LE PROGRÈS, MARIANE L. ST-GELAIS
«J’ai toujours écrit que je suis malentendante sur mon CV, car je trouve que c’est plus honnête comme ça», souligne Mégane Fortin, lorsque rencontrée par le Progrès au comptoir laitier, un peu avant son quart de travail.
Au boulot, la jeune femme se fait souvent questionner sur la façon dont elle s’exprime. Mais les clients croient plutôt qu’elle est originaire d’une autre région, comme la Gaspésie ou qu’elle est anglophone. «Certains clients croyaient même que j’étais Française. Je leur explique que je suis sourde et ils ne me posent pas d’autres questions!», raconte-t-elle, en riant.
Patrice Ménard est heureux de donner sa chance à Mégane, qu’il décrit comme une très bonne employée.
LE PROGRÈS, MARIANE L. ST-GELAIS
Elle est contente de pouvoir oeuvrer dans le secteur du service à la clientèle. Le seul emploi qu’elle avait déniché auparavant, c’était celui d’aide-bibliothécaire, il y a quelques années. Depuis, elle n’arrivait pas à se trouver un travail.
«Je suis vraiment contente de pouvoir me faire de l’expérience. Je n’en avais pas, mais il faut bien commencer quelque part.
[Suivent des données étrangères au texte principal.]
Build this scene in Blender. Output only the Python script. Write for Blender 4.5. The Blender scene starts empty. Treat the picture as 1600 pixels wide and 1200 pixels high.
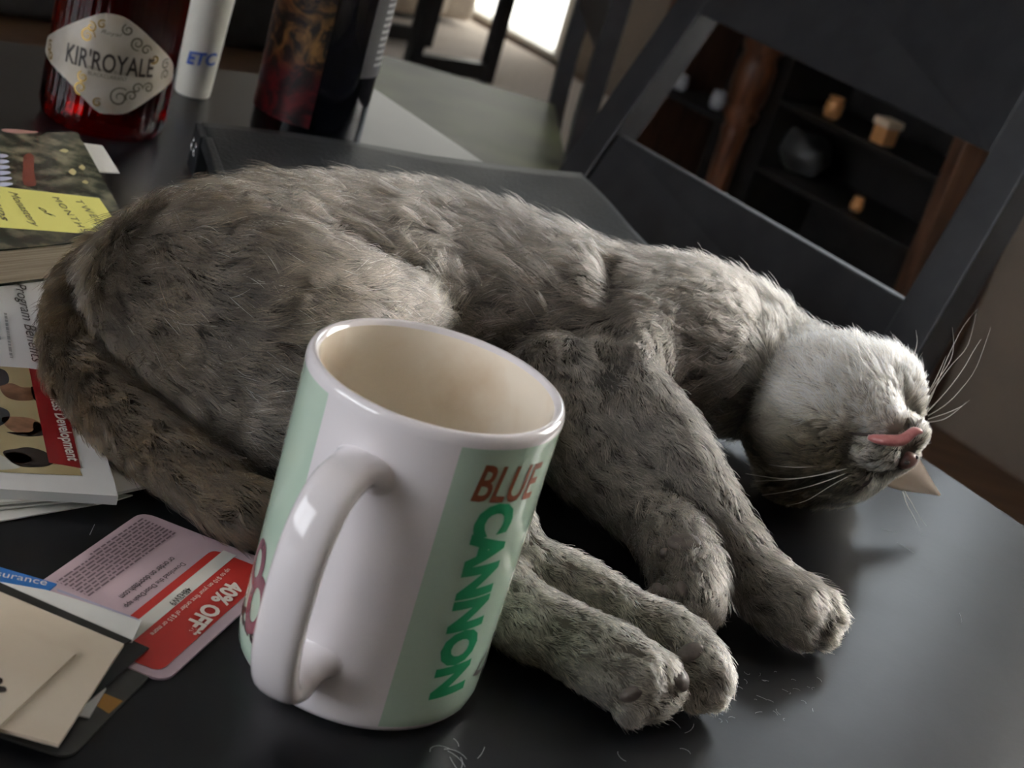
import bpy, bmesh, math, random
import numpy as np
from mathutils import Vector, Matrix
random.seed(7); rng = np.random.default_rng(7)
scn = bpy.context.scene
# ------------------------------------------------------------------ camera
FPX = 2400.0; PITCH = math.radians(21.6); ROLL = math.radians(17.14); CH = 0.288
Fc = np.array([0, math.cos(PITCH), -math.sin(PITCH)])
U0 = np.array([0, math.sin(PITCH), math.cos(PITCH)]); R0 = np.array([1., 0, 0])
Xc = math.cos(ROLL)*R0 + math.sin(ROLL)*U0
Yc = -math.sin(ROLL)*R0 + math.cos(ROLL)*U0
CP = np.array([0, 0, CH])
def ray(x, y): return Fc + Xc*(x-800)/FPX - Yc*(y-600)/FPX
def at(x, y, z=0.0):
    d = ray(x, y); return CP + d*(z-CH)/d[2]
def proj(P):
    v = np.array(P)-CP; return 800+FPX*(v@Xc)/(v@Fc), 600-FPX*(v@Yc)/(v@Fc)
cam = bpy.data.cameras.new('camera'); camo = bpy.data.objects.new('camera', cam)
scn.collection.objects.link(camo); scn.camera = camo
m = Matrix(((Xc[0], Yc[0], -Fc[0], 0), (Xc[1], Yc[1], -Fc[1], 0), (Xc[2], Yc[2], -Fc[2], CH), (0, 0, 0, 1)))
camo.matrix_world = m
cam.sensor_width = 36; cam.lens = FPX/1600*36; cam.clip_start = 0.02; cam.clip_end = 60
cam.dof.use_dof = True; cam.dof.focus_distance = 0.60; cam.dof.aperture_fstop = 19.0
# ------------------------------------------------------------------ table frame: origin on the table's long edge, s outward, t along the edge away
_a = at(590, 140); _b = at(1600, 817)
D1 = (_a-_b)/np.linalg.norm(_a-_b); N1 = np.array([D1[1], -D1[0], 0]); OB = _b.copy()
def st(s, t, z=0.0): return OB + N1*s + D1*t + np.array([0, 0, z])
def tost(P): P = np.array(P); return float((P-OB)@N1), float((P-OB)@D1)
ROOMROT = math.atan2(N1[1], N1[0])
ZF = -0.745; ZC = 1.85
# ------------------------------------------------------------------ light and world
w = bpy.data.worlds.new('world'); scn.world = w; w.use_nodes = True
w.node_tree.nodes['Background'].inputs[0].default_value = (0.75, 0.85, 1, 1)
w.node_tree.nodes['Background'].inputs[1].default_value = 0.25
scn.view_settings.view_transform = 'Standard'; scn.view_settings.look = 'None'
scn.view_settings.exposure = 0.15; scn.view_settings.gamma = 1.0
scn.view_settings.use_curve_mapping = False
def area(name, loc, target, sx, sy, power, col):
    l = bpy.data.lights.new(name, 'AREA'); l.shape = 'RECTANGLE'; l.size = sx; l.size_y = sy; l.energy = power; l.color = col
    o = bpy.data.objects.new(name, l); scn.collection.objects.link(o); o.location = loc
    o.rotation_euler = (Vector(target)-Vector(loc)).to_track_quat('-Z', 'Y').to_euler(); return o
# window openings (s, t, z ranges) in the room frame
SN = 2.0      # near part of the wall behind the chair
SF = 3.05     # far part, with the glass door
TSTEP = 2.35
KEYW = (-0.55, 0.65, 0.30, 1.60)     # t0,t1,z0,z1  in wall s=SN
SIDEW = (1.20, 2.10, 0.72, 1.60)     # second, shaded window in the same wall
DOORW = (4.25, 5.9, ZF+0.02, 1.45)    # in wall s=SF
TL = 6.0                              # far end wall
TR = -2.2                             # near end wall (behind the camera, right)
SL = -3.0                             # long wall behind the camera, left
FILLW = (-0.6, 1.6, 0.3, 1.5)         # in wall s=SL
def wlight(name, s, t0, t1, z0, z1, inward, power, col):
    c = st(s, (t0+t1)/2, (z0+z1)/2)
    return area(name, c, c+N1*inward, t1-t0, z1-z0, power, col)
KEY = wlight('daylight_high_window', SN+0.09, *KEYW, -1, 82, (1.0, 0.97, 0.92))
SIDE = wlight('daylight_shaded_window', SN+0.09, *SIDEW, -1, 15, (0.86, 0.94, 1.0))
DOOR = wlight('daylight_glass_door', SF+0.09, *DOORW, -1, 30, (1.0, 0.98, 0.88))
FILL = wlight('daylight_side_window', SL-0.09, *FILLW, 1, 41, (0.93, 0.95, 1.0))

# ------------------------------------------------------------------ helpers
def principled(name, base, rough=0.5, metal=0.0, spec=0.5, coat=0.0, trans=0.0, ior=1.5, emis=None, emst=0, sheen=0.0, alpha=1.0):
    mt = bpy.data.materials.new(name); mt.use_nodes = True
    p = mt.node_tree.nodes['Principled BSDF']
    p.inputs['Base Color'].default_value = (*base, 1); p.inputs['Roughness'].default_value = rough
    p.inputs['Metallic'].default_value = metal; p.inputs['Specular IOR Level'].default_value = spec
    p.inputs['Coat Weight'].default_value = coat; p.inputs['Coat Roughness'].default_value = 0.05
    p.inputs['Transmission Weight'].default_value = trans; p.inputs['IOR'].default_value = ior
    p.inputs['Sheen Weight'].default_value = sheen; p.inputs['Alpha'].default_value = alpha
    if emis: p.inputs['Emission Color'].default_value = (*emis, 1); p.inputs['Emission Strength'].default_value = emst
    return mt
def noisy(mt, c1, c2, scale=20, detail=4, stretch=(1, 1, 1), bump=0.0, rough=None, lo=0.35, hi=0.65, bscale=None):
    """procedural colour variation, optional bump and roughness variation"""
    nt = mt.node_tree; N = nt.nodes; L = nt.links; p = N['Principled BSDF']
    tc = N.new('ShaderNodeTexCoord'); mp = N.new('ShaderNodeMapping'); mp.inputs['Scale'].default_value = stretch
    no = N.new('ShaderNodeTexNoise'); no.inputs['Scale'].default_value = scale; no.inputs['Detail'].default_value = detail
    cr = N.new('ShaderNodeValToRGB'); cr.color_ramp.elements[0].position = lo; cr.color_ramp.elements[1].position = hi
    cr.color_ramp.elements[0].color = (*c1, 1); cr.color_ramp.elements[1].color = (*c2, 1)
    L.new(tc.outputs['Object'], mp.inputs['Vector']); L.new(mp.outputs[0], no.inputs['Vector'])
    L.new(no.outputs['Fac'], cr.inputs[0]); L.new(cr.outputs[0], p.inputs['Base Color'])
    if bump:
        b = N.new('ShaderNodeBump'); b.inputs['Strength'].default_value = bump; b.inputs['Distance'].default_value = 0.002
        n2 = no
        if bscale:
            n2 = N.new('ShaderNodeTexNoise'); n2.inputs['Scale'].default_value = bscale; L.new(mp.outputs[0], n2.inputs['Vector'])
        L.new(n2.outputs['Fac'], b.inputs['Height']); L.new(b.outputs[0], p.inputs['Normal'])
    if rough:
        mr = N.new('ShaderNodeMapRange'); mr.inputs['From Min'].default_value = 0.3; mr.inputs['From Max'].default_value = 0.7
        mr.inputs['To Min'].default_value = rough[0]; mr.inputs['To Max'].default_value = rough[1]
        L.new(no.outputs['Fac'], mr.inputs['Value']); L.new(mr.outputs[0], p.inputs['Roughness'])
    return mt
def link(o, parent=None):
    scn.collection.objects.link(o)
    if parent is not None: o.parent = parent
    return o
def props(o, label=None, cat=None, group=None, kind=None):
    for k, v in (('label', label), ('category', cat), ('group', group), ('kind', kind)):
        if v: o[k] = v
    return o
def thing(name, label, cat, loc=(0, 0, 0), rotz=0.0, group=None):
    o = bpy.data.objects.new(name, None); o.empty_display_size = 0.02; link(o)
    o.location = Vector(loc); o.rotation_euler = (0, 0, rotz); o.matrix_basis = Matrix.Translation(Vector(loc)) @ Matrix.Rotation(rotz, 4, 'Z')
    return props(o, label, cat, group)
def W2L(parent):
    """world -> parent's frame"""
    mw = Matrix.Identity(4); q = parent
    while q is not None:
        mw = q.matrix_basis @ mw; q = q.parent
    return mw.inverted()
def obj(name, verts, faces, mat, parent=None, smooth=False, world=True, bevel=0.0, bseg=2):
    me = bpy.data.meshes.new(name); V = [tuple(map(float, v)) for v in verts]
    if parent is not None and world:
        mi = W2L(parent); V = [tuple(mi @ Vector(v)) for v in V]
    me.from_pydata(V, [], [tuple(f) for f in faces]); me.update()
    bm = bmesh.new(); bm.from_mesh(me)
    bmesh.ops.recalc_face_normals(bm, faces=bm.faces); bm.to_mesh(me); bm.free()
    for mm in (mat if isinstance(mat, list) else [mat]): me.materials.append(mm)
    if smooth: me.polygons.foreach_set('use_smooth', [True]*len(me.polygons))
    o = bpy.data.objects.new(name, me); link(o, parent)
    if bevel:
        md = o.modifiers.new('bevel', 'BEVEL'); md.width = bevel; md.segments = bseg; md.limit_method = 'ANGLE'; md.harden_normals = False
    return o
BOXF = [(0, 1, 2, 3), (7, 6, 5, 4), (0, 4, 5, 1), (1, 5, 6, 2), (2, 6, 7, 3), (3, 7, 4, 0)]
def boxst(s0, s1, t0, t1, z0, z1):
    return [st(s0, t0, z0), st(s1, t0, z0), st(s1, t1, z0), st(s0, t1, z0), st(s0, t0, z1), st(s1, t0, z1), st(s1, t1, z1), st(s0, t1, z1)]
def boxes(lst):
    V, F = [], []
    for b in lst:
        n = len(V); V += boxst(*b); F += [tuple(i+n for i in f) for f in BOXF]
    return V, F
def hexa(a, b, wdir, hdir, wa, ha):
    """bar from a to b with half sizes"""
    a, b, wdir, hdir = map(np.array, (a, b, wdir, hdir)); V = []
    for p in (a, b):
        for sx, sy in ((-1, -1), (1, -1), (1, 1), (-1, 1)): V.append(p+wdir*wa*sx+hdir*ha*sy)
    return V, BOXF
def lathe(profile, seg=64, c=(0, 0, 0), close=False, closeprofile=False):
    V, F = [], []
    n = len(profile)
    for j in range(seg):
        a = 2*math.pi*j/seg
        for r, z in profile: V.append((c[0]+r*math.cos(a), c[1]+r*math.sin(a), c[2]+z))
    for j in range(seg):
        k = (j+1) % seg
        for i in range(n-1 if not closeprofile else n):
            F.append((j*n+i, k*n+i, k*n+(i+1) % n, j*n+(i+1) % n))
    if close:
        F.append(tuple(j*n for j in range(seg))); F.append(tuple(j*n+n-1 for j in reversed(range(seg))))
    return V, F
def tube(pts, rad, seg=8, cap=True, flat=None):
    pts = [np.array(p, float) for p in pts]; n = len(pts); V, F = [], []
    rad = rad if hasattr(rad, '__len__') else [rad]*n
    up = np.array([0, 0, 1.0]); prev = None
    for i, p in enumerate(pts):
        t = pts[min(i+1, n-1)]-pts[max(i-1, 0)]; t /= np.linalg.norm(t)+1e-12
        if prev is None:
            s = np.cross(t, up)
            if np.linalg.norm(s) < 1e-3: s = np.cross(t, [1, 0, 0])
        else: s = prev-t*(prev@t)
        s /= np.linalg.norm(s); u = np.cross(s, t); prev = s
        for k in range(seg):
            a = 2*math.pi*k/seg; V.append(p+s*math.cos(a)*rad[i]+u*math.sin(a)*rad[i]*(flat or 1))
    for i in range(n-1):
        for k in range(seg):
            F.append((i*seg+k, i*seg+(k+1) % seg, (i+1)*seg+(k+1) % seg, (i+1)*seg+k))
    if cap: F.append(tuple(range(seg))); F.append(tuple((n-1)*seg+k for k in reversed(range(seg))))
    return V, F
def join(*vf):
    V, F = [], []
    for v, f in vf:
        n = len(V); V += list(v); F += [tuple(i+n for i in ff) for ff in f]
    return V, F
def ellipsoid(c, ax, nu=20, nv=12):
    """ax: three axis vectors"""
    V, F = [], []; c = np.array(c); ax = [np.array(a) for a in ax]
    for i in range(nv+1):
        th = math.pi*i/nv
        for j in range(nu):
            ph = 2*math.pi*j/nu
            V.append(c+ax[0]*math.sin(th)*math.cos(ph)+ax[1]*math.sin(th)*math.sin(ph)+ax[2]*math.cos(th))
    for i in range(nv):
        for j in range(nu): F.append((i*nu+j, i*nu+(j+1) % nu, (i+1)*nu+(j+1) % nu, (i+1)*nu+j))
    return V, F
def spline(P, n):
    P = np.array(P, float); m_ = len(P); out = []
    for k in range(n):
        u = k/(n-1)*(m_-1); i = min(int(u), m_-2); f = u-i
        p0, p1, p2, p3 = P[max(i-1, 0)], P[i], P[i+1], P[min(i+2, m_-1)]
        out.append(.5*((2*p1)+(-p0+p2)*f+(2*p0-5*p1+4*p2-p3)*f*f+(-p0+3*p1-3*p2+p3)*f**3))
    return np.array(out)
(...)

Je suis aussi contente que M. Ménard (le patron du Crémier) m’ait donné ma chance et j’espère que ça va donner l’idée à d’autres employeurs de faire la même chose. Parce qu’être malentendant, c’est juste un problème de surdité. Certains croient qu’on est moins intelligents ou pas très doués en raison de notre façon de parler, mais c’est faux», a indiqué Mégane Fortin.
Patrice Ménard est heureux de donner sa chance à Mégane, qu’il décrit comme une très bonne employée.
Saguenay (Jonquière) Le Cremier employee sourde Megane Fortin Patrice Menard proprietaire Le Cremier Jonquiere Chicoutimi Nord
Photo: Mariane L. St-Gelais
+ LE PATRON DU CRÉMIER HEUREUX DE SON CHOIX
Le propriétaire du Crémier, Patrice Ménard, est heureux d’offrir un emploi à Mégane Fortin. «Le seul vrai handicap qu’a Mégane, ce sont les employeurs qui refusent de lui donner sa chance à cause de sa surdité», estime celui qui possède deux bars laitiers, l’un à Jonquière et l’autre à Chicoutimi-Nord.
Patrice Ménard embauche une dizaine d’employés pour l’été.
«Lorsque je l’ai rencontrée, je pensais qu’elle était anglophone. Je n’avais pas remarqué qu’elle était malentendante. Mais ça ne m’a pas dérangé du tout. Elle s’exprime bien et si on lui parle un peu plus fort, elle comprend. Sinon, elle nous fait répéter et c’est tout. Elle est très bonne avec les clients et la seule chose qu’elle ne peut pas faire, c’est répondre au téléphone. Mais ce n’est pas bien grave!», souligne celui qui oeuvre dans le domaine de la crème glacée depuis 41 ans maintenant. L’homme est d’ailleurs connu pour être celui qui était derrière le volant du fameux Cornet Volant, il y a de ça plusieurs années.
«Mégane a rapidement su prendre sa place. C’est la première fois que j’emploie quelqu’un avec une déficience physique et j’encourage tous les employeurs à faire de même. Il y a une pénurie de main-d’oeuvre en plus. Et ces gens ont le droit comme tout le monde de travailler», a souligné Patrice Ménard, ajoutant que les employeurs doivent aussi s’adapter aux changements de la main-d’oeuvre.